ONVIF discovery
ONVIF Discovery Port 3702
ONVIF camera discovery is built on WS-Discovery. In practice, your viewer sends a probe on UDP port 3702 to multicast address 239.255.255.250, then cameras answer with their device service address.
Quick answer
IPv4 multicast: 239.255.255.250
Discovery port: 3702
Protocol: WS-Discovery / SOAP-over-UDP
Scope: usually the local subnet
What SmartRTSP does during ONVIF scan
When you tap Scan, SmartRTSP searches the local network for ONVIF devices, reads the camera service endpoint, then asks the camera for its stream profile and RTSP URL. That is why ONVIF discovery can find a camera even when you do not know the exact RTSP path.
Why all-subnet ONVIF discovery often fails
Queries like "all subnet ONVIF" usually point to a network boundary problem. WS-Discovery multicast is normally local network traffic. It may not cross VLANs, guest Wi-Fi, mesh isolation, VPN tunnels, or routers unless multicast routing is explicitly configured.
- Put the phone, iPad, Mac, or Apple TV on the same Wi-Fi/VLAN as the camera.
- Disable guest-network isolation while testing.

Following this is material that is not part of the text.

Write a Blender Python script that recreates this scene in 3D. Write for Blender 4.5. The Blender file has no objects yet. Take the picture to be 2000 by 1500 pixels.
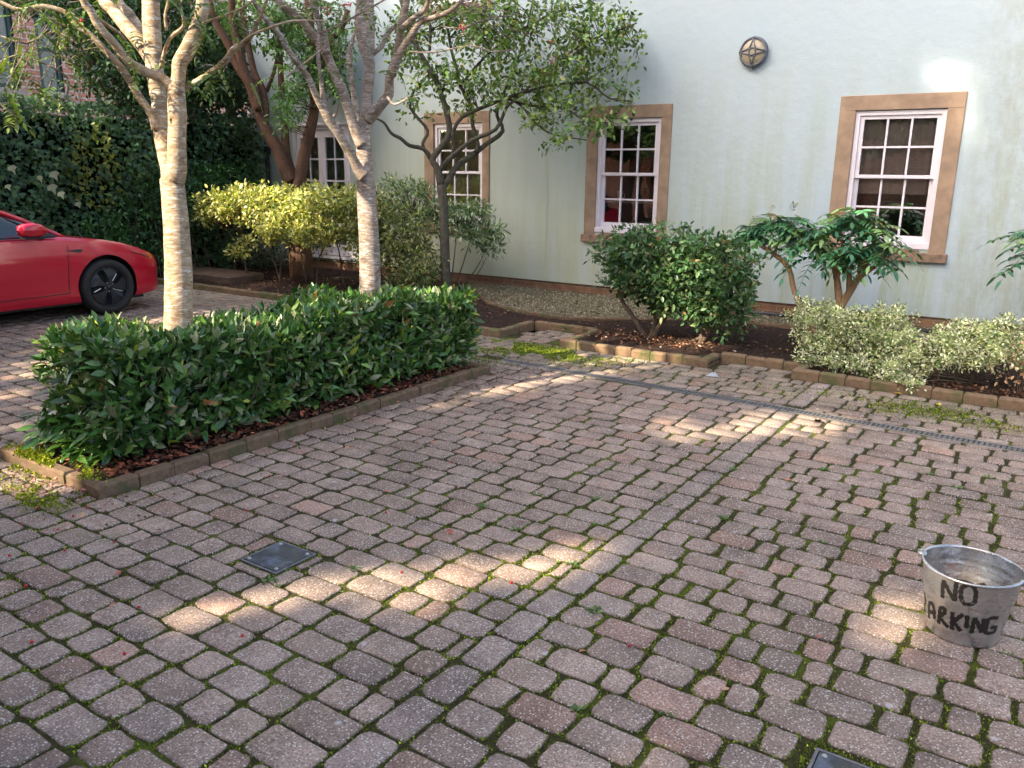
import bpy, bmesh, math, random
import numpy as np
from mathutils import Vector, Matrix
R = math.radians
rng = np.random.default_rng(7)
random.seed(7)
scene = bpy.context.scene
COL = scene.collection

# ------------------------------------------------------------------ camera, sky, sun, exposure
cam_d = bpy.data.cameras.new("camera")
cam = bpy.data.objects.new("camera", cam_d)
COL.objects.link(cam)
RT = Vector((0.83093, 0.55623, 0.01272)); UP = Vector((-0.14805, 0.19901, 0.96875)); FW = Vector((-0.53632, 0.80685, -0.24772))
cam.matrix_world = Matrix(((RT.x, UP.x, -FW.x, 0), (RT.y, UP.y, -FW.y, 0), (RT.z, UP.z, -FW.z, 1.7), (0, 0, 0, 1)))
cam_d.sensor_width = 36; cam_d.lens = 28.59
cam_d.clip_start = 0.05; cam_d.clip_end = 600
scene.camera = cam

SUN_EL = 33.0
SUN_H = (-0.42, -0.9075)                       # horizontal direction towards the sun
world = bpy.data.worlds.new("World"); scene.world = world; world.use_nodes = True
nt = world.node_tree; bg = nt.nodes["Background"]
sky = nt.nodes.new("ShaderNodeTexSky"); sky.sky_type = 'NISHITA'; sky.sun_disc = False
sky.sun_elevation = R(SUN_EL); sky.sun_rotation = math.atan2(SUN_H[0], SUN_H[1])
sky.air_density = 0.7; sky.dust_density = 5.0; sky.ozone_density = 0.3
nt.links.new(sky.outputs[0], bg.inputs[0]); bg.inputs[1].default_value = 0.15
c_, s_ = math.cos(R(SUN_EL)), math.sin(R(SUN_EL))
SUN = Vector((SUN_H[0]*c_, SUN_H[1]*c_, s_)).normalized()
sd = bpy.data.lights.new("sun", 'SUN'); sd.energy = 3.4; sd.angle = R(0.9); sd.color = (1.0, 0.87, 0.66)
so = bpy.data.objects.new("sun", sd); COL.objects.link(so)
so.rotation_euler = SUN.to_track_quat('Z', 'Y').to_euler(); so.location = SUN*60
scene.view_settings.view_transform = 'Standard'; scene.view_settings.look = 'None'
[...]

- Allow UDP 3702 and camera HTTP/HTTPS management ports on the local firewall.
- If the camera is on another subnet, add it manually by IP address and RTSP URL.
Troubleshooting checklist
Camera does not appear
Confirm ONVIF is enabled in the camera web UI and that a separate ONVIF user exists if the brand requires it.
Discovery works, stream fails
The ONVIF service may be reachable while RTSP port 554 is blocked. Test the RTSP URL separately.
Multiple NICs on Mac
VPN, Ethernet and Wi-Fi can confuse multicast routing. Try one active network interface during scan.
NVR channels missing
Some recorders expose cameras as channel streams instead of separate ONVIF devices. Use the NVR RTSP channel URL.
Official references
For protocol-level confirmation, see the ONVIF test specifications for WS-Discovery behavior, the OASIS WS-Discovery specification, and IETF/IANA references for RTSP port 554.